Tak dapat dilupakan bahwa dua tokoh penggags Gerakan Non Blok itu adalah almarhum Gamal Abdul Nasser (presiden Mesir waktu itu) dan Almarhum Presiden Soekarno. Saat-saat seperti itulah dipandang perlu untuk terus meningkatkan hubungan kerjasama dan meningkatkan peranan Radio Cairo dengan Seksi Bahasa Indonesia.
Saat masa imperialisme berlalu, kini fungsi siaran-siaran bahasa asing pada Radio Cairo kemudian lebih ditekankan sebagai wahana mempererat hubungan bilateral di berbagai sektor.
Lebih dari itu, keberadaan siaran bahasa-bahasa asing yang ditangani langsung oleh para penyiar berkebangsaan asli dari Negara yang bersangkutan adalah sekaligus merupakan ‘duta’ Mesir yang diharapkan mampu langsung menyentuh seluruh lapisan masyarakat negara yang bersangkutan.
Ini karena para penyiar itu berdialog bersama para pendengar dengan menggunakan bahasa ibu sendiri.
Untuk meningkatkan mutu siarannya, RCSI melakukan berbagai upaya seperti menukar frekuensi dan menambah daya pancar. "Seperti yang telah dilakukan pada Agustus 2001 yang berhasil merampungkan tahap pertama proyek peningkatan daya pancar gelombang pendeknya dari 100 KW menjadi 500 KW," tulis lama tersebut.

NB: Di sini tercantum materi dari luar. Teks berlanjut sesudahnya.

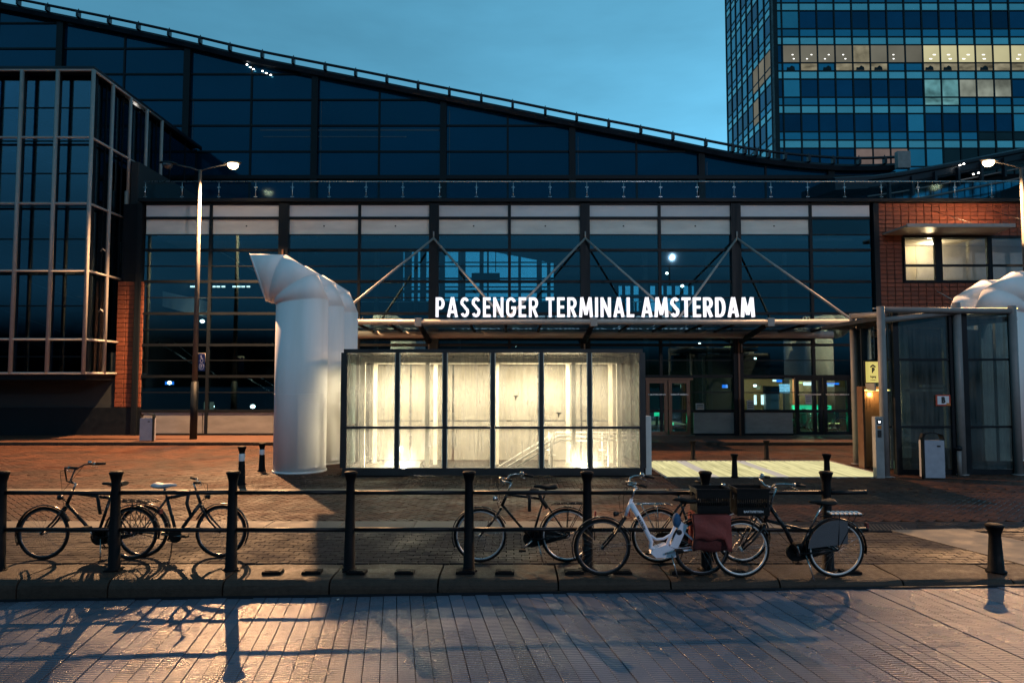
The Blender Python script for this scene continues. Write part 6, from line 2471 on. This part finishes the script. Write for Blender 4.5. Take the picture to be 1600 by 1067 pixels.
# chain sleeve lock on C, D ring; skirt guard and striped strap on F
for (bk, pts, m_, nm) in ((fc_, [(.52, .03, .86), (.47, .035, .93), (.38, .04, .93), (.33, .035, .80), (.26, .03, .70)], 'black_cloth', 'chain_lock'), (fc_, [(.50, .04, .90), (.49, .05, .80), (.49, .045, .66)], 'black_cloth', 'chain_lock'),
                          (fa, [(.46, .04, .86), (.42, .06, .72), (.40, .05, .60)], 'black_cloth', 'chain_lock'), (fb_, [(.62, -.04, .90), (.60, -.05, .72), (.66, -.05, .55)], 'black_cloth', 'chain_lock')):
    B = bk['B']
    pth = [Vector(p_) for p_ in pts]
    B(MB().tube(pth, .022, 8), nm, m_)
B = ff_['B']
sk = MB()
for yy_ in (-.062, .062):
    pts = []
    for k in range(15):
        a = R(28 + (185 - 28) * k / 14)
        pts.append((.345 * math.cos(a) * 1.0, .345 + .345 * math.sin(a)))
    inner = [(.07, .44), (.11, .40), (.20, .36)] if False else []
    pts = [(p_[0], p_[1]) for p_ in pts]
    pts += [(-.12, .42), (.02, .37), (.14, .42)]
    # faces forward of the hub (x positive) in the photo: mirror so that the cloth covers the front upper quarter
    poly = []
    for k in range(14):
        a = R(3 + (109 - 3) * k / 13)
        poly.append((.36 * math.cos(a), .345 + .36 * math.sin(a)))
    poly += [(-.115, .43), (-.02, .41), (.12, .395)]
    sk.prism(poly[::-1], yy_ - .002, yy_ + .002)
B(sk, 'skirt_guard', 'grey_cloth')
stp = MB()
for k in range(7):
    stp.box(.06 - .055 * k - .016, .06 - .055 * k + .016, -.066, .066, .772, .786)
B(stp, 'strap_stripes', 'reflect_white')
B(MB().box(-.32, .10, -.06, .06, .762, .771), 'strap', 'rubber')
# white rims on F and E
M['white_rim'] = mat('pale rim', (.62, .62, .62), .4, metal=.2, var=.08, scale=12)
for bk in (bikeF, bikeE):
    for ch in bk.children:
        if ch.name.startswith('wheel'):
            ch.data.materials[0] = M['white_rim']
# blue-black bag on D's rear, crates


def crate(loc, rz, label, w=.36, d=.30, h=.25, text=None):
    o = thing('bicycle_crate', label, 'crate', loc, rz, 'black plastic crates on bicycles')
    t = .012
    MB().box(-w / 2, w / 2, -d / 2, d / 2, 0, t).build('base', M['plastic_black'], o, True)
    for (x0, x1, y0, y1, nm) in ((-w / 2, w / 2, -d / 2, -d / 2 + t, 'side'), (-w / 2, w / 2, d / 2 - t, d / 2, 'side')):
        mb = MB()
        mb.box(x0, x1, y0, y1, t + .001, h * .30)
        mb.box(x0, x1, y0, y1, h * .62, h - .001)
        n_ = 15
        for k in range(n_ + 1):
            xx = x0 + (x1 - x0) * k / n_
            if xx + .008 <= x1 + .001:
                mb.box(xx, min(xx + .009, x1), y0 + .001, y1 - .001, h * .30, h * .62)
        mb.box(x0, x1, y0 + .0015, y1 - .0015, h * .45, h * .475)
        mb.build(nm, M['plastic_black'], o, True)
    for x0 in (-w / 2, w / 2 - t):
        mb = MB()
        mb.box(x0, x0 + t, -d / 2 + t, d / 2 - t, t + .001, h * .55)
        mb.box(x0, x0 + t, -d / 2 + t, -.06, h * .55, h * .8)
        mb.box(x0, x0 + t, .06, d / 2 - t, h * .55, h * .8)
        mb.box(x0, x0 + t, -d / 2 + t, d / 2 - t, h * .8, h - .001)
        mb.build('end', M['plastic_black'], o, True)
    rm = MB()
    e = .012
    rm.box(-w / 2 - e, w / 2 + e, -d / 2 - e, -d / 2 + .002, h - .022, h + .003)
    rm.box(-w / 2 - e, w / 2 + e, d / 2 - .002, d / 2 + e, h - .022, h + .003)
    rm.box(-w / 2 - e, -w / 2 + .002, -d / 2 + .002, d / 2 - .002, h - .022, h + .003)
    rm.box(w / 2 - .002, w / 2 + e, -d / 2 + .002, d / 2 - .002, h - .022, h + .003)
    rm.build('rim', M['plastic_black'], o, True)
    if text:
        text_mesh(text, .036, M['white_print'], 'lettering', o, (0, -d / 2 - .004, h * .12), off=.0004)
    return o


# crate on the rear rack of the white bicycle
q = P(1104, 826, bikeD.location.y)
crate((Xp(1106, 8.45), bikeD.location.y, .775), R(2), 'black plastic crate on the rear rack of the white bicycle, above the red bag', w=.40, h=.29)
crate((Xp(1159, 8.5) + .02, bikeF.location.y, Zp(800, 8.45)), R(-1), 'black plastic crate over the front wheel of the right bicycle, pale lettering on its side', w=.38, h=.32, text='BARTSFIETSEN')
mbk = MB()
zc_ = Zp(800, 8.45)
xw = Xp(1159, 8.5)
mbk.tube([(xw - .14, bikeF.location.y, zc_ - .01), (xw + .16, bikeF.location.y, zc_ - .01)], .01, 6)
mbk.tube([(xw + .1, bikeF.location.y - .07, zc_ - .01), (G(1158, 902).x, bikeF.location.y - .06, .36)], .008, 6)
mbk.tube([(xw + .1, bikeF.location.y + .07, zc_ - .01), (G(1158, 902).x, bikeF.location.y + .06, .36)], .008, 6)
fr_o = mbk.build('front_rack', M['bike_black'], None)
# parent to its bicycle, keeping the place
bpy.context.view_layer.update()
fr_o.parent = bikeF
fr_o.matrix_parent_inverse = bikeF.matrix_world.inverted()


# red pannier bag hanging at the side of the white bicycle
def pannier():
    x0, x1 = Xp(1078, 8.4), Xp(1130, 8.4)
    zt_, zb_ = Zp(802, 8.4), Zp(858, 8.4)
    yf = bikeD.location.y - .19
    o = thing('pannier_bag', 'faded red canvas double pannier hanging over the rear wheel of the white bicycle', 'pannier', ((x0 + x1) / 2, yf + .1, zb_))
    nx, nz_ = 10, 10
    fs = []
    vs = []
    rg = random.Random(5)
    for j in range(nz_ + 1):
        for i in range(nx + 1):
            u, v = i / nx, j / nz_
            bul = math.sin(PI * u) ** .5 * math.sin(PI * min(1, v * 1.15 + .02) * .93 + .15) if 0 < u < 1 else 0
            x = x0 + (x1 - x0) * u + .012 * math.sin(v * 7 + 1) * (u - .5) * 2
            z = zb_ + (zt_ - zb_) * v + (.012 * math.sin(u * 9) if v < .05 else 0) + rg.uniform(-.003, .003)
            y = yf + .05 - .06 * max(0, bul) + rg.uniform(-.004, .004)
            vs.append((x, y, z))
    for j in range(nz_):
        for i in range(nx):
            a = j * (nx + 1) + i
            fs.append((a, a + 1, a + nx + 2, a + nx + 1))
    nfront = len(vs)
    vs += [(x, yf + .12, z) for x, y, z in vs]
    for j in range(nz_):
        for i in range(nx):
            a = nfront + j * (nx + 1) + i
            fs.append((a, a + nx + 1, a + nx + 2, a + 1))
    for j in range(nz_):
        for i in (0, nx):
            a = j * (nx + 1) + i
            fs.append((a, a + nx + 1, nfront + a + nx + 1, nfront + a) if i == 0 else (a, nfront + a, nfront + a + nx + 1, a + nx + 1))
    for i in range(nx):
        fs.append((i, nfront + i, nfront + i + 1, i + 1))
        a = nz_ * (nx + 1) + i
        fs.append((a, a + 1, nfront + a + 1, nfront + a))
    mb = MB()
    mb.add(vs, fs, True)
    mb.build('bag', M['pannier_dark'], o)
    # flap over the upper two thirds, with a ragged hem
    mb = MB()
    vs, fs = [], []
    nv = 7
    for j in range(nv + 1):
        for i in range(nx + 1):
            u, v = i / nx, j / nv
            zlow = zb_ + (zt_ - zb_) * (.36 + .03 * math.sin(u * 12) - (.30 if u > .86 else 0))
            z = zlow + (zt_ + .01 - zlow) * v
            y = yf - .022 - .028 * math.sin(PI * u) + .012 * math.sin(v * 8 + u * 5) + rg.uniform(-.003, .003)
            vs.append((x0 - .01 + (x1 - x0 + .03) * u + .008 * math.sin(v * 6), y, z))
    n0 = len(vs)
    vs += [(x, y + .006, z) for x, y, z in vs]
    for j in range(nv):
        for i in range(nx):
            a = j * (nx + 1) + i
            fs.append((a, a + 1, a + nx + 2, a + nx + 1))
            fs.append((n0 + a, n0 + a + nx + 1, n0 + a + nx + 2, n0 + a + 1))
    for i in range(nx):
        fs.append((i, n0 + i, n0 + i + 1, i + 1))
    mb.add(vs, fs, True)
    mb.build('flap', M['pannier'], o)
    # far side bag
    MB().box(x0 + .01, x1 - .01, yf + .26, yf + .36, zb_ + .02, zt_, bev=.02).build('bag', M['pannier'], o)
    MB().box(x0 + .01, x1 - .01, yf + .05, yf + .33, zt_ - .012, zt_ + .004).build('bridge', M['pannier'], o)
    return o


pannier()

# bicycles on show inside the shop window: copies of the dark ones
for k, (src, px, lb_) in enumerate(((bikeB, 1236, 'dark display bicycle standing inside the shop at its green counter, left half in view'), (bikeC, 1315, 'bicycle standing inside the shop behind the right door leaf'))):
    c = copy_tree(src)
    c.location = (Xp(px, F + 1.0), F + .9 + .2 * k, WZ)
    c.rotation_euler = (0, 0, 0 if k == 0 else PI)
    c['label'] = lb_
    c['group'] = 'bicycles inside the shop'
# bar stool by the counter
bs_ = thing('bar_stool', 'slim bar stool by the green counter inside the right doors', 'stool', (Xp(1265, F + 1.8), F + 1.8, WZ))
MB().tube([(0, 0, .02), (0, 0, .75)], .025, 8).build('stem', M['steel_bright'], bs_, True)
MB().lathe([(.2, 0), (.2, .015), (.03, .03)], 14).build('base', M['steel_dark'], bs_, True)
MB().lathe([(.03, .74), (.17, .75), (.17, .79), (.01, .80)], 14).build('seat', M['steel_bright'], bs_, True)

Menurun Atensi, RCSI selama ini tak sepopuler RLN lainnya. Jika dilihat dari acara yang disiarkan setiap hari cukup memadai. "Kekurangan utamanya terletak pada mutu penerimaan siaran di sebagian besar wilayah Indonesia yang sangat buruk. RCSI mempergunakan frekuensi tunggal saat 15710 kHz/19 meter selama 90 menit siaran setiap hari," jelasnya.
Beragam acara yang disajikan, berita aktual, politik, budaya dan sebagainya dan waktu cukup memadai bagi siaran gelombang pendek. Acara yang melibatkan pendengar juga cukup tersedia seperti 'fatwa agama' yang dikemas sebagai ajang tanya jawab antara pendengar dan penyiar yang berhubungan dengan agama.

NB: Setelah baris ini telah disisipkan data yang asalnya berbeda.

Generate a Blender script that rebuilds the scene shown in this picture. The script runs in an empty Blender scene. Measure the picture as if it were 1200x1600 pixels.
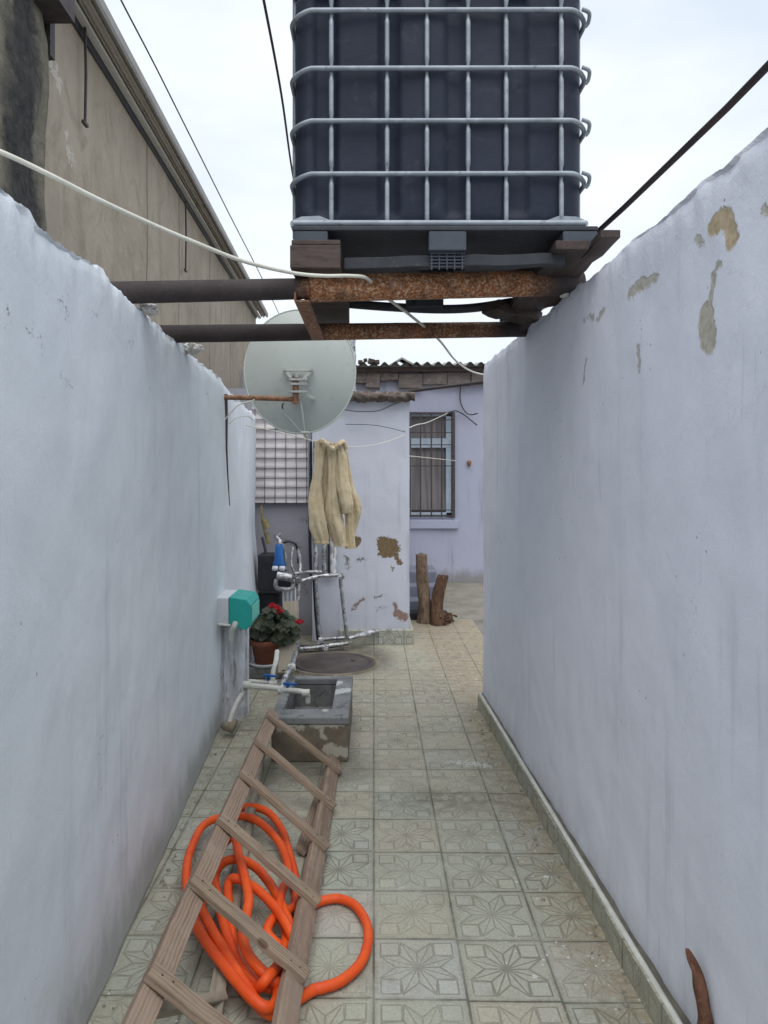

Ada juga acara Gelanggang Pendengar untuk membacakan surat-surat dan laporan penerimaan dari pendengar, termasuk di dalamnya ucapan silaturrahmi dan karya pendengar seperti puisi, pantun, nasehat dan sebagainya.

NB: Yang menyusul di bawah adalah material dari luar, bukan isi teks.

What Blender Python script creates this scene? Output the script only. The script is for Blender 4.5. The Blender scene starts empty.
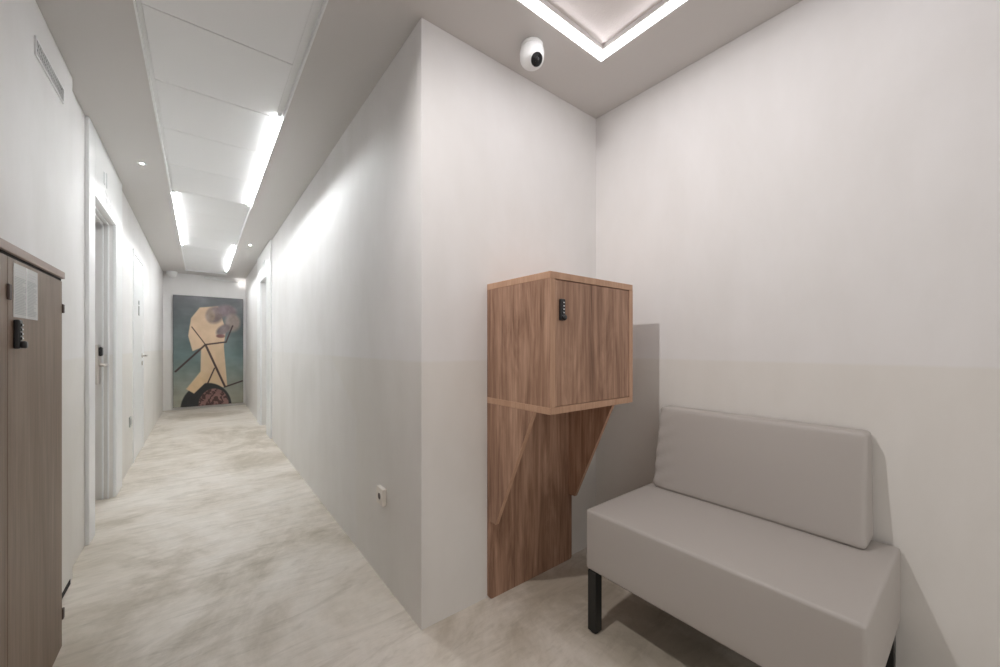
import bpy, bmesh, math, random
import numpy as np
from mathutils import Vector, Matrix
C = bpy.context.scene.collection
random.seed(4)
R = math.radians

# ---------------------------------------------------------------- camera, world, exposure
FOC, YAW, HOR, EYE, CX = 382.38, 0.6673, 346.45, 1.158, 501.5
cd = bpy.data.cameras.new('camera'); cam = bpy.data.objects.new('camera', cd); C.objects.link(cam)
cd.sensor_width = 36.0; cd.lens = FOC*36/1000; cd.clip_start = 0.02
cd.shift_x = -(CX-500)/1000; cd.shift_y = (HOR-333.5)/1000
cam.location = (0, 0, EYE); cam.rotation_euler = (R(90), 0, -YAW)
sc = bpy.context.scene; sc.camera = cam
w = bpy.data.worlds.new('world'); sc.world = w; w.use_nodes = True
w.node_tree.nodes['Background'].inputs[0].default_value = (.78, .765, .755, 1)
w.node_tree.nodes['Background'].inputs[1].default_value = 0.52
vs = sc.view_settings
sc.display_settings.display_device = 'sRGB'
vs.view_transform = 'Standard'; vs.look = 'None'; vs.gamma = 1; vs.use_curve_mapping = False
vs.exposure = 1.32
KEY_W, FRAME_E, TUBE_E, SPOT_W = 37.0, 4.5, 106.0, 0.12     # lamp strengths, used by the lamp builders below

# ---------------------------------------------------------------- materials
def nt(name):
    m = bpy.data.materials.new(name); m.use_nodes = True
    t = m.node_tree; b = t.nodes['Principled BSDF']
    return m, t, b
def mat(name, col, rough=.5, metal=0, bump=0, bscale=200, spec=.5):
    m, t, b = nt(name)
    b.inputs['Base Color'].default_value = (*col, 1); b.inputs['Roughness'].default_value = rough
    b.inputs['Metallic'].default_value = metal; b.inputs['Specular IOR Level'].default_value = spec
    if bump:
        tc = t.nodes.new('ShaderNodeTexCoord'); n = t.nodes.new('ShaderNodeTexNoise'); n.inputs['Scale'].default_value = bscale
        bp = t.nodes.new('ShaderNodeBump'); bp.inputs['Strength'].default_value = bump; bp.inputs['Distance'].default_value = .002
        t.links.new(tc.outputs['Object'], n.inputs['Vector']); t.links.new(n.outputs['Fac'], bp.inputs['Height'])
        t.links.new(bp.outputs['Normal'], b.inputs['Normal'])
    return m
def emit(name, col, s):
    m, t, b = nt(name)
    b.inputs['Base Color'].default_value = (.8, .8, .8, 1)
    b.inputs['Emission Color'].default_value = (*col, 1); b.inputs['Emission Strength'].default_value = s
    return m
def ramp(t, stops):
    r = t.nodes.new('ShaderNodeValToRGB'); e = r.color_ramp.elements
    e[0].position, e[0].color = stops[0][0], (*stops[0][1], 1)
    e[1].position, e[1].color = stops[-1][0], (*stops[-1][1], 1)
    for p, c in stops[1:-1]:
        x = e.new(p); x.color = (*c, 1)
    return r
def noise(t, scale, mapscale=(1, 1, 1), rot=(0, 0, 0), detail=4, rough=.5, dist=0, loc=(0,0,0)):
    tc = t.nodes.new('ShaderNodeTexCoord'); mp = t.nodes.new('ShaderNodeMapping')
    mp.inputs['Scale'].default_value = mapscale; mp.inputs['Rotation'].default_value = rot; mp.inputs['Location'].default_value = loc
    n = t.nodes.new('ShaderNodeTexNoise'); n.inputs['Scale'].default_value = scale
    n.inputs['Detail'].default_value = detail; n.inputs['Roughness'].default_value = rough; n.inputs['Distortion'].default_value = dist
    t.links.new(tc.outputs['Object'], mp.inputs['Vector']); t.links.new(mp.outputs['Vector'], n.inputs['Vector'])
    return n
def mix(t, fac, a, b, mode='MIX'):
    x = t.nodes.new('ShaderNodeMix'); x.data_type = 'RGBA'; x.blend_type = mode
    for s, v in ((0, fac), (6, a), (7, b)):
        if hasattr(v, 'links') or isinstance(v, bpy.types.NodeSocket): t.links.new(v, x.inputs[s])
        elif isinstance(v, tuple): x.inputs[s].default_value = (*v, 1)
        else: x.inputs[s].default_value = v
    return x.outputs[2]
def math_(t, op, a, b=0.0, c=None, clamp=False):
    x = t.nodes.new('ShaderNodeMath'); x.operation = op; x.use_clamp = clamp
    for i, v in enumerate((a, b) if c is None else (a, b, c)):
        if isinstance(v, bpy.types.NodeSocket): t.links.new(v, x.inputs[i])
        else: x.inputs[i].default_value = v
    return x.outputs[0]

def plaster(name, up, low, slanted=False):
    # trowelled plaster: one tone above eye level, a slightly darker, warmer one below, with soft trowel marks
    m, t, b = nt(name)
    tc = t.nodes.new('ShaderNodeTexCoord'); sp = t.nodes.new('ShaderNodeSeparateXYZ'); t.links.new(tc.outputs['Object'], sp.inputs[0])
    z = sp.outputs['Z']; y = sp.outputs['Y']
    f = math_(t, 'MULTIPLY', math_(t, 'SUBTRACT', 1.100, z), 90, clamp=True)
    if slanted:   # the lower tone weakens beyond a slanted edge on the corridor wall
        edge = math_(t, 'SUBTRACT', math_(t, 'MULTIPLY_ADD', math_(t, 'SUBTRACT', z, 1.1), 1.65, 2.86), y)
        f = math_(t, 'MULTIPLY', f, math_(t, 'MULTIPLY_ADD', math_(t, 'MULTIPLY', math_(t, 'MAXIMUM', edge, math_(t, 'SUBTRACT', 2.3, y)), 12, clamp=True), .5, .5))
    n1 = noise(t, 1.6, (1, 1, .7), detail=5, rough=.55, dist=.6)
    n2 = noise(t, 6, (1, 1, .35), detail=6, rough=.6)
    base = mix(t, f, up, low)
    r1 = ramp(t, [(.3, (.93, .925, .915)), (.7, (1.0, 1.0, 1.0))]); t.links.new(n1.outputs['Fac'], r1.inputs[0])
    base = mix(t, 1.0, base, r1.outputs[0], 'MULTIPLY')
    r2 = ramp(t, [(.35, (.97, .968, .962)), (.65, (1, 1, 1))]); t.links.new(n2.outputs['Fac'], r2.inputs[0])
    base = mix(t, 1.0, base, r2.outputs[0], 'MULTIPLY')
    t.links.new(base, b.inputs['Base Color'])
    b.inputs['Roughness'].default_value = .55; b.inputs['Specular IOR Level'].default_value = .3
    bp = t.nodes.new('ShaderNodeBump'); bp.inputs['Strength'].default_value = .05; bp.inputs['Distance'].default_value = .01
    t.links.new(n2.outputs['Fac'], bp.inputs['Height']); t.links.new(bp.outputs['Normal'], b.inputs['Normal'])
    return m

def wood(name, dark, mid, light, scale=1.0, rough=.45):
    # vertical veneer grain: broad figure plus fine pores
    m, t, b = nt(name)
    n1 = noise(t, 10*scale, (1, 1, .13), detail=6, rough=.62, dist=1.9)
    n2 = noise(t, 75*scale, (1, 1, .04), detail=5, rough=.65)
    n3 = noise(t, 3*scale, (1, 1, .15), detail=3, rough=.5, dist=.5, loc=(3, 1, 2))
    fac = math_(t, 'ADD', math_(t, 'MULTIPLY', n1.outputs['Fac'], .45), math_(t, 'MULTIPLY', n2.outputs['Fac'], .38))
    fac = math_(t, 'ADD', fac, math_(t, 'MULTIPLY', n3.outputs['Fac'], .17))
    r = ramp(t, [(.36, dark), (.5, mid), (.64, light)]); t.links.new(fac, r.inputs[0])
    t.links.new(r.outputs[0], b.inputs['Base Color']); b.inputs['Roughness'].default_value = rough
    b.inputs['Specular IOR Level'].default_value = .35
    bp = t.nodes.new('ShaderNodeBump'); bp.inputs['Strength'].default_value = .15; bp.inputs['Distance'].default_value = .001
    t.links.new(n2.outputs['Fac'], bp.inputs['Height']); t.links.new(bp.outputs['Normal'], b.inputs['Normal'])
    return m

def microcement():
    m, t, b = nt('microcement_floor')
    n1 = noise(t, 1.15, (1, .8, 1), (0, 0, R(25)), detail=9, rough=.66, dist=.5)
    n2 = noise(t, 2.6, (.7, 2.6, 1), (0, 0, R(-20)), detail=9, rough=.72, dist=2.2)
    n3 = noise(t, 16, (.7, 2, 1), (0, 0, R(-20)), detail=6, rough=.7, dist=1)
    r1 = ramp(t, [(.40, (.53, .465, .38)), (.5, (.71, .645, .57)), (.60, (.80, .745, .685))]); t.links.new(n1.outputs['Fac'], r1.inputs[0])
    r2 = ramp(t, [(.36, (.82, .81, .78)), (.48, (.97, .97, .96)), (.70, (1.08, 1.08, 1.08))]); t.links.new(n2.outputs['Fac'], r2.inputs[0])
    c = mix(t, .85, r1.outputs[0], r2.outputs[0], 'MULTIPLY')
    r3 = ramp(t, [(.3, (.93, .93, .92)), (.7, (1.03, 1.03, 1.03))]); t.links.new(n3.outputs['Fac'], r3.inputs[0])
    c = mix(t, 1, c, r3.outputs[0], 'MULTIPLY')
    t.links.new(c, b.inputs['Base Color']); b.inputs['Roughness'].default_value = .42; b.inputs['Specular IOR Level'].default_value = .4
    bp = t.nodes.new('ShaderNodeBump'); bp.inputs['Strength'].default_value = .1; bp.inputs['Distance'].default_value = .01
    t.links.new(n2.outputs['Fac'], bp.inputs['Height']); t.links.new(bp.outputs['Normal'], b.inputs['Normal'])
    return m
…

Sementara itu, pelajaran Bahasa Arab disiarkan enam kali seminggu kecuali hari Jumat. Materinya mulai dari pemula sampai mahir. Disediakan buku teks, yang cukup tebal, sebanyak empat jilid yang dapat diperoleh dengan cuma-cuma sesuai tingkat yang diinginkan. Untuk memintanya, terlebih dahulu harus mendaftarkan diri untuk mengikuti pelajaran ini ke alamat RCSI atau melalui email [email protected].
Tidak seperti RLN lainnya, RCSI tidak mempunyai laman khusus berbahasa Indonesia. Namun berbagai penyiar dan penggemarnya mempunyai laman Facebook untuk saling bertukar pikiran.
Dalam sebuah percakapan dengan Ahmad Sayuti Anshari Nasution, Ketua Persatuan Guru Bahasa Arab Indonesia (IMLA), lulusan Mesir dan Sudan mengatakan, mahasiswa Indonesia di Mesir sangat tertarik menjadi penyiar di radio ini.
Dosen Universitas Islam Negeri (UIN) Jakarta ini mengatakan, mereka tertarik bergabung untuk menimba pengalaman dan mengasah ilmu jurnalistik sebagai kemampan sampingan sambil kuliah di Al Azhar atau universitas lainnya.
"Istri saya sendiri, dulunya seorang penyiar radio di Kairo," jelasnya.